The Labour Court had no hesitation in finding that the functions rendered by AOOML after EIMS’s liquidation constituted a business and, as such, there was a transfer of a business from EIMS to AOOML.

The Labour Court held that, while there was no sale, seeing as EIMS was placed in voluntary liquidation, there was an identifiable transaction that placed a business in different hands. This transaction was EIMS's voluntary liquidation, coupled with the decision that AOOML would continue with, or honour existing obligations in respect of, the EIMS shared services offering, with the result that a large part of the shared services moved from EIMS to AOOML.

The Labour Court held that the fact that six of the ex-EIMS employees were contracted to AOOML was indicative of the fact that there had been a transfer of a business as a going concern. The court found that this was done to ensure that, despite EIMS’s liquidation, it would be business as usual for the operating companies, albeit with a reduced team. 

The Labour Court granted that declarator on the basis that the shared services previously rendered by EIMS had simply changed hands through the instrumentality of the voluntary liquidation of EIMS.

The Labour Appeal Court 

The LAC was aligned with the Labour Court. The LAC referred to the dictum of the Constitutional Court in Tasima that the substance rather than the form of the transaction is relevant to the determination of whether a transfer has taken place.
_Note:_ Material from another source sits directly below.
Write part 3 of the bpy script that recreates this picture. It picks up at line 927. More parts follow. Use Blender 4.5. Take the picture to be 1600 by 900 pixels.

The mode of transfer is irrelevant, and it is of no consequence whether there is a contractual link between the transferor and the transferee.

The LAC explained that to find in favour of AOOML would require the court to place the form of the transaction over its substance, which would subvert the operation of section 197 and 197A of the LRA.

The LAC dismissed AOOML's appeal of the Labour Court's judgment, with costs.

Conclusion 

Among other things, this case shows that our courts will carefully scrutinise any transaction and look to its substance in deciding whether there has been a transfer of a business as a going concern.

Businesses should be careful when concluding commercial transactions not to attempt to subvert the operation of sections 197 and 197A of the LRA.

This area of employment law remains complex. Whether section 197 or 197A of the LRA applies remains a question of fact and will depend on the circumstances of each case.